Ammettiamo che la consegna degli ottanta assegni del macroscopico sovraprezzo non sia avvenuta. Resta l’esorbitanza del prezzo: quella casa pagata 1 milione e 650 mila euro?
“Non sono mica matto”, si scalda Scajola, “non sono ricco e volevo ben vedere cosa compravo e quanto lo pagavo. Ho fatto fare un’indagine prima dell’atto definitivo, una indagine immobiliare e veniva fuori che quella casa, un mezzanino di 180 metri quadrati, con le finestre a metà, le inferriate, mica un attico d’oro, valeva una cifra tra i 650 mila e i 750 mila euro. E io avrei firmato e consegnato assegni per far crescere quel prezzo fino a 1 milione e 650 mila euro? Ma 750 mila euro era già una cifra consistente per le mie tasche…Quando è esploso lo scandalo ho fatto fare un’altra inchiesta immobiliare, molto più approfondita, ho passato in rassegna, tutti i contratti di acquisto e di vendita e perfino di locazione della zona, quell’area che guarda il Colosseo, dove ci sono ben 5.000 finestre affacciate sul monumento, mica solo le mie. E’ venuta fuori più o meno la stessa cifra: da 650 a 800 mila euro. Per questo pensavo di avere fatto un bell’acquisto…”
Onorevole non basta, ti viene da dire. Quel giorno del rogito gli assegni erano lì, sono passati di mano, sono finiti sui verbali della Banca d’Italia. Rifacciamo la scena di quelle firme di quell’incontro e ricostruiamo cosa è successo nel suo ufficio al Ministero anno 2004. Perchè è lì che è stato fatto l’atto notarile…
Scajola si alza in piedi e mima la scena del rogito, nella sala delle riunioni del Ministero dell’Attuazione del Programma, il suo dicastero di allora, quello dove era rientrato dopo le dimissioni, due anni prima dal Viminale, un ufficio non grande in via della Mercede, una specie di dependance di palazzo Chigi. Scajola mostra di essere uscito dalla porta del suo ufficio personale e di essere passato nella sala riunioni dove lo attendevano le venditrici, le sorelle Papa e il notaio Napoleone. Racconta che per prima cosa si era scusato perchè non era andato ad accoglierli sulla porta, come era uso fare per educazione e poi si era seduto capotavola a un lungo tavolo di cristallo.
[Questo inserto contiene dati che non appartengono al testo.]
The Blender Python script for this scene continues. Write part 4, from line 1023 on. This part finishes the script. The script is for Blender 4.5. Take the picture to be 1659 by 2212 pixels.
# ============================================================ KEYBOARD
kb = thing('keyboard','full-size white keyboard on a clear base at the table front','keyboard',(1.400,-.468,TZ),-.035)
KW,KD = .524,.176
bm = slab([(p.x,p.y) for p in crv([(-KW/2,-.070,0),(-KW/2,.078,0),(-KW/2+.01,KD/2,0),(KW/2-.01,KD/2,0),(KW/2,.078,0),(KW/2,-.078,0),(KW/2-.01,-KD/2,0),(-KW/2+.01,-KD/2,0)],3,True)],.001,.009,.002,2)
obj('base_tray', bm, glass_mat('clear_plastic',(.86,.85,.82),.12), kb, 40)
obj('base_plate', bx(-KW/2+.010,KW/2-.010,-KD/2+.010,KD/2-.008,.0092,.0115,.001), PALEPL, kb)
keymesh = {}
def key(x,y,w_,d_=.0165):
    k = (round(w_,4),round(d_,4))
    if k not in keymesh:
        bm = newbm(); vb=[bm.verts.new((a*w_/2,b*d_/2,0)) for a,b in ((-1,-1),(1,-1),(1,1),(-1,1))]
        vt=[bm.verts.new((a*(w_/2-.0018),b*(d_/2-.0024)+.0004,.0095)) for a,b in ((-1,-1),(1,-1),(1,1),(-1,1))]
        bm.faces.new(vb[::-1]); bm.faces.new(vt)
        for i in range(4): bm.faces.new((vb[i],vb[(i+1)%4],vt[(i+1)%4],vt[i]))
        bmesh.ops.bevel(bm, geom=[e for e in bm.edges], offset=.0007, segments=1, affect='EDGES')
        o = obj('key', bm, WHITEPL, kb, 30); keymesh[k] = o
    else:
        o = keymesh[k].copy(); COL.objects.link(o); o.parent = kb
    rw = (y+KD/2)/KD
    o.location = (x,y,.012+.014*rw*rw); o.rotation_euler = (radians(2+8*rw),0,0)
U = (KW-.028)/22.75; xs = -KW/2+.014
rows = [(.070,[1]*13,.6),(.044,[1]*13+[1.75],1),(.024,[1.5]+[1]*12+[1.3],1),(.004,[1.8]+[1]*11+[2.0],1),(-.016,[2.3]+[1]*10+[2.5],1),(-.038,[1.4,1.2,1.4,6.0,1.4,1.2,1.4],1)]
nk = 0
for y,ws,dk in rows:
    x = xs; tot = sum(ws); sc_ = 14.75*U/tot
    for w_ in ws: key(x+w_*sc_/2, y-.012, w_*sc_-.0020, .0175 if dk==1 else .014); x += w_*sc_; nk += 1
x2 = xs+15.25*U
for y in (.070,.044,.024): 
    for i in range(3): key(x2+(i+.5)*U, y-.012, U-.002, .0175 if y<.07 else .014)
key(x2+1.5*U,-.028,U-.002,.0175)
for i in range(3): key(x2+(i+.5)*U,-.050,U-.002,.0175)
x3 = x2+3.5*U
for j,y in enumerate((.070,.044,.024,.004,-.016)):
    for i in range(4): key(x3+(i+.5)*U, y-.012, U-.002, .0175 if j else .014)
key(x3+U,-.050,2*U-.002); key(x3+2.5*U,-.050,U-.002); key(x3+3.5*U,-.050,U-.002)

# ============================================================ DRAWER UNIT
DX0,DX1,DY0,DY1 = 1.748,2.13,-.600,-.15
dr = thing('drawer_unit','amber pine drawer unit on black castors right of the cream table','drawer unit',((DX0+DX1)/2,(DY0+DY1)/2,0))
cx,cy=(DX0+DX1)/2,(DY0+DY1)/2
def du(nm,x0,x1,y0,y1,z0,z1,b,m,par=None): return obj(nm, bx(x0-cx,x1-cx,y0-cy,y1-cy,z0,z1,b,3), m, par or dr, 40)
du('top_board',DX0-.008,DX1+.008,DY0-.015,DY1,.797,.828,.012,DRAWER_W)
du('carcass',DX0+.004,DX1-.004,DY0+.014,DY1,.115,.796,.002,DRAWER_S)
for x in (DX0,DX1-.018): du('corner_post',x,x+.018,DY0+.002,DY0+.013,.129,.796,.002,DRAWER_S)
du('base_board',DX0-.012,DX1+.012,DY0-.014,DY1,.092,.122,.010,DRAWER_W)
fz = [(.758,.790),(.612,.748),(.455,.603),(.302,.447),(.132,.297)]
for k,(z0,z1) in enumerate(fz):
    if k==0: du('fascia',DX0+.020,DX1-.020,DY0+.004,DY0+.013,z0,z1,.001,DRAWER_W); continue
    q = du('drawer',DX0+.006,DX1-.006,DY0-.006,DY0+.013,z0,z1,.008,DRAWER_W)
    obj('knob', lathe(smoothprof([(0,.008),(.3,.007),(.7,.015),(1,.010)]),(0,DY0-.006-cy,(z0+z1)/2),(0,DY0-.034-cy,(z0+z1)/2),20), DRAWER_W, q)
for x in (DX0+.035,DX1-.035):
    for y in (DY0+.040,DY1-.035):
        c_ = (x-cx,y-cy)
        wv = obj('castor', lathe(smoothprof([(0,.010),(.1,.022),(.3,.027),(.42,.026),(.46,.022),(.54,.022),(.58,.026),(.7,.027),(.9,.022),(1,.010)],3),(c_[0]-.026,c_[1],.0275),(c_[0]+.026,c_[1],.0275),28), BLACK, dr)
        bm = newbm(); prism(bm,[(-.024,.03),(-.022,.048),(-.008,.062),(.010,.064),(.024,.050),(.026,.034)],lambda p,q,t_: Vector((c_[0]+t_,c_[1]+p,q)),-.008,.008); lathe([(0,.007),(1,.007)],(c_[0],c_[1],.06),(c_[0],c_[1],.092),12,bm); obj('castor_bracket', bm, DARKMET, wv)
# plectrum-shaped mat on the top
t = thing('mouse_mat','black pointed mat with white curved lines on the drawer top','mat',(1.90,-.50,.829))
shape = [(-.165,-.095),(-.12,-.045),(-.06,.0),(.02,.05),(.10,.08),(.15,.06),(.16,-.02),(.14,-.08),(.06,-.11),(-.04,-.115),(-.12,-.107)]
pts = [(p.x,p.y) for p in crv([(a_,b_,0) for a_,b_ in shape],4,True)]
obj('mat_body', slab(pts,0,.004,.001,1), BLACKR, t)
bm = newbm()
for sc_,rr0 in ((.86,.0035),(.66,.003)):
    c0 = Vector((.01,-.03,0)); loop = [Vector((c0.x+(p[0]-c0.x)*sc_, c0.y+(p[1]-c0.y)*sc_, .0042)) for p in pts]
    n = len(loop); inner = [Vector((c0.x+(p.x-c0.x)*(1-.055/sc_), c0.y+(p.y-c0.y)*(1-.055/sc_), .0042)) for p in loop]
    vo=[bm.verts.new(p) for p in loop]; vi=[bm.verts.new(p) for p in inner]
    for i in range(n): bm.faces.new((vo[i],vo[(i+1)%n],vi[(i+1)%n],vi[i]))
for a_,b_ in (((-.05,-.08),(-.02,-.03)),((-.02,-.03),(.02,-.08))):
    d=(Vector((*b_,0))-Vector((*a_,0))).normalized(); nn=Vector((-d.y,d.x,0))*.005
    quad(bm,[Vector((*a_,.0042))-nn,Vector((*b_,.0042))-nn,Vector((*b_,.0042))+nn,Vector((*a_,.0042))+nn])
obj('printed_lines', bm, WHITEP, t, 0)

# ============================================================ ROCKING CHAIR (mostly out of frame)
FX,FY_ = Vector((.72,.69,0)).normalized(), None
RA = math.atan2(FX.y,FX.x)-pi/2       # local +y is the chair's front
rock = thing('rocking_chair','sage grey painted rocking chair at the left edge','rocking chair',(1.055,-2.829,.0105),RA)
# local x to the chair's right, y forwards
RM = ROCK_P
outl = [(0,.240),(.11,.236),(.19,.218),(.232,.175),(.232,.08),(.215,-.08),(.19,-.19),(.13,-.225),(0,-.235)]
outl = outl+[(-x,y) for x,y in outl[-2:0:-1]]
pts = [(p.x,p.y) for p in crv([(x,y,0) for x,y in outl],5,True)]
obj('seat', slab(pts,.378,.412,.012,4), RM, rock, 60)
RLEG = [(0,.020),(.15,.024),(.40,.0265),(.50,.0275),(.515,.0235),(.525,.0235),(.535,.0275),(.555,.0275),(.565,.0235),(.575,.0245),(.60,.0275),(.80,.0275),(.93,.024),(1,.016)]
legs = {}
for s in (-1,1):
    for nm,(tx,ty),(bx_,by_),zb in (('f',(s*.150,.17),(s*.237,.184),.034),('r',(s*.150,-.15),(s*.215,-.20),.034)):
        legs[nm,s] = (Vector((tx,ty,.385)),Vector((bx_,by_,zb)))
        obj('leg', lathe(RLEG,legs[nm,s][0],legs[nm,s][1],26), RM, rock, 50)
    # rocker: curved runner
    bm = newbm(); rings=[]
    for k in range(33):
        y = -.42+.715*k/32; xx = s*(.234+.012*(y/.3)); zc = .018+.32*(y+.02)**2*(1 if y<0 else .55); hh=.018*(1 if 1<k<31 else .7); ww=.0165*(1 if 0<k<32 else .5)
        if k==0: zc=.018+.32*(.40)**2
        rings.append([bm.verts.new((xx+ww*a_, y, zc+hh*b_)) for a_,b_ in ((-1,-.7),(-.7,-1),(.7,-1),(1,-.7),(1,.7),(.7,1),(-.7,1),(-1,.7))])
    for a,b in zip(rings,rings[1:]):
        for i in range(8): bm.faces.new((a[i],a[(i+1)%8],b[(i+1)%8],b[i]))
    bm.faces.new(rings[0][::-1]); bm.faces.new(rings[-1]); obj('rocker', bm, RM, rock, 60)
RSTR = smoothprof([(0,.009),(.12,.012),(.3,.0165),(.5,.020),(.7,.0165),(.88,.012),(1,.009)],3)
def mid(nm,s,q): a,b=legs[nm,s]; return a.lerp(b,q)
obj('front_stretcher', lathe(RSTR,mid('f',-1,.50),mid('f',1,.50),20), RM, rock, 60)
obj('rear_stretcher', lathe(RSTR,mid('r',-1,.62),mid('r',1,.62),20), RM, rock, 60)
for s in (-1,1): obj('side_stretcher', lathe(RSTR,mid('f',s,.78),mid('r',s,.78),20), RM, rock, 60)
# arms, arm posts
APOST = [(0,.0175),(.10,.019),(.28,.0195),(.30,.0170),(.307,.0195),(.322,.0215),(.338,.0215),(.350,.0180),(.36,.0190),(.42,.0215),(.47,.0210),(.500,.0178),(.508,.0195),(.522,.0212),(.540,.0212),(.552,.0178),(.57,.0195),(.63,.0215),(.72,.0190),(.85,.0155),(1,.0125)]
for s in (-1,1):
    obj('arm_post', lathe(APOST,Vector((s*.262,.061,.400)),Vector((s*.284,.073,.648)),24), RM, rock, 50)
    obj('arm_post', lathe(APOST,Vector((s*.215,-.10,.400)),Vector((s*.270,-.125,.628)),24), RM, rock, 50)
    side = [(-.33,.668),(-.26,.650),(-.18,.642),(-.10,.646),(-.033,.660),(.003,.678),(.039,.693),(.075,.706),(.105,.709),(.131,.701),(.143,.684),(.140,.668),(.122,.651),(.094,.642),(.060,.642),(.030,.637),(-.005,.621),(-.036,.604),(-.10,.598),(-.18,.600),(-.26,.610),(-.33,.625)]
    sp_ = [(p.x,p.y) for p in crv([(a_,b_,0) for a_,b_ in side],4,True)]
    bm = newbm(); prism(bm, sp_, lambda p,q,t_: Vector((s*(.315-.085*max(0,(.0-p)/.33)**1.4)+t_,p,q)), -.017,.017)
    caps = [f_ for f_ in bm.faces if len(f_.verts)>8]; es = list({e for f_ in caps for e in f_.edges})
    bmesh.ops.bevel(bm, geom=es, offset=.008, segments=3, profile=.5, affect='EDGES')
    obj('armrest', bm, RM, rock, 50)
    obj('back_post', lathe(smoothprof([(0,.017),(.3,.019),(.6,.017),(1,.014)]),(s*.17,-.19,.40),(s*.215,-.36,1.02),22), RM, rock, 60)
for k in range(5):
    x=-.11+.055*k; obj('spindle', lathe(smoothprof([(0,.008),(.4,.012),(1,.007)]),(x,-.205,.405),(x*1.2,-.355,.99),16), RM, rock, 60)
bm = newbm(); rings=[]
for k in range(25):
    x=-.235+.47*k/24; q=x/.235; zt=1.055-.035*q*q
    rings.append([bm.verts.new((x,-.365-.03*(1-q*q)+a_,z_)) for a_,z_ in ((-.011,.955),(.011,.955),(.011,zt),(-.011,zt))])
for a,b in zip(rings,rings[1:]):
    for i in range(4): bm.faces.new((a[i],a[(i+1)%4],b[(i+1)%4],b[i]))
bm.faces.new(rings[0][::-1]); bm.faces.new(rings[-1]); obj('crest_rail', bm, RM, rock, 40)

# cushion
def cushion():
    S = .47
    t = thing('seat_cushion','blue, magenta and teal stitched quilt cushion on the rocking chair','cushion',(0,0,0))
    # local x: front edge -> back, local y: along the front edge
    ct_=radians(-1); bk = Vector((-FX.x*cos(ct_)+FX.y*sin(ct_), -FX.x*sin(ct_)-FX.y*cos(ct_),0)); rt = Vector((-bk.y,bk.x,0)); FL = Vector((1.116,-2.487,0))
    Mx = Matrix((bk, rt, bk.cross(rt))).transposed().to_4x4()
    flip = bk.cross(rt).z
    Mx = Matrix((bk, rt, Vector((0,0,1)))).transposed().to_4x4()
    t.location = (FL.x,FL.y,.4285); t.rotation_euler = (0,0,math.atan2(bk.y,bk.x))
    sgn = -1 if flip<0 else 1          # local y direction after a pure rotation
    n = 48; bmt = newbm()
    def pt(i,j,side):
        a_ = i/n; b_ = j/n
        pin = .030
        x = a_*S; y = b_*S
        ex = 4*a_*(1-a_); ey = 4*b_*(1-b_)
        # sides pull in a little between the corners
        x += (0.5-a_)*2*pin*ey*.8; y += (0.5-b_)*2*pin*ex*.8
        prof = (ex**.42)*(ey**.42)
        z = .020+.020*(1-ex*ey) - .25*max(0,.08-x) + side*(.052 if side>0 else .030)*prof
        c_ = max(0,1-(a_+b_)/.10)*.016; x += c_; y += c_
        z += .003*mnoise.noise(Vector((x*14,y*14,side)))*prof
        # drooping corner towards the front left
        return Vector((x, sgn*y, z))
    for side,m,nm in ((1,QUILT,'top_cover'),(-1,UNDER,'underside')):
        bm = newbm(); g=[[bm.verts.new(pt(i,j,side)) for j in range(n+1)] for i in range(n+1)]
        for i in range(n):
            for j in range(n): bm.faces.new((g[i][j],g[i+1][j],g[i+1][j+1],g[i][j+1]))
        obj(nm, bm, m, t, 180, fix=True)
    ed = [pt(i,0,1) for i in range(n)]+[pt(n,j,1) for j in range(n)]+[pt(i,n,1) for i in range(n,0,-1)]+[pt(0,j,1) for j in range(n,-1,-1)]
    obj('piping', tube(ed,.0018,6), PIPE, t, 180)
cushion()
“Ci ho pensato mille volte a cosa era successo dopo la lettura dell’atto. Io avevo dato i miei assegni e la parte in nero di 150 mila euro, ho firmato, ho ascoltato e me ne sono andato. Gli ottanta assegni del sovraprezzo? Non sono mica pazzo. Ci fossero stati 80 assegni in più da consegnare uno per uno, dopo averli firmati, quanto tempo ci avrei messo? Mezz’ora, di più… Io avrei firmato, il notaio e le venditrici avrebbero controllato… Mica stavamo giocando a Monopoli. Dopo, a scandalo esploso, mi hanno detto che per difendermi avrei dovuto dire che non mi ricordavo, che non avevo capito, che mi ero sbagliato, che avevo fretta.
Anche Berlusconi me lo ha detto nel colloquio tempestoso che abbiamo avuto allora e io gli ho urlato che non sapevo mentire come lui e forse ho anche esagerato, urlandoglielo che io non sono un bugiardo… Lui ci è rimasto male, ma poi ha capito, hanno capito che mi avevano fregato, che ero in trappola.”
L’ex ministro non può dirlo, nella sua foga di difesa, che se l’operazione dei 900 mila euro fosse avvenuta qualche tempo dopo, magari nel 2006 quando il Governo Prodi -Visco avrebbe sparato le norme sulla tracciabilità dei pagamenti, quegli ottanta assegni ( se c’erano veramente) avrebbero lasciato una scia lunghissima e tangibile, perfino ufficiale nell’atto notarile, obbligato dalla nuova norma a registrare assegno, numero, importo accanto a tutto il resto. Se Scajola ha ragione e tutto avvenne “ a sua insaputa”, ah come sarebbe venuto bene un meccanismo simile.
Invece degli assegni “proibiti”, là sulle carte dell’atto di via Fatugale, non ci poteva essere traccia e vale la parola, se c’è stata, di venditrici e notaio, registrate dai giornali con virgolette e assenti dai verbali dei magistrati.
E allora perchè il ministro decide di dimettersi dopo giorni di roventi polemiche, di attacchi sui giornali, di “sputtanamenti” a tappeto, se è convinto di avere ragione?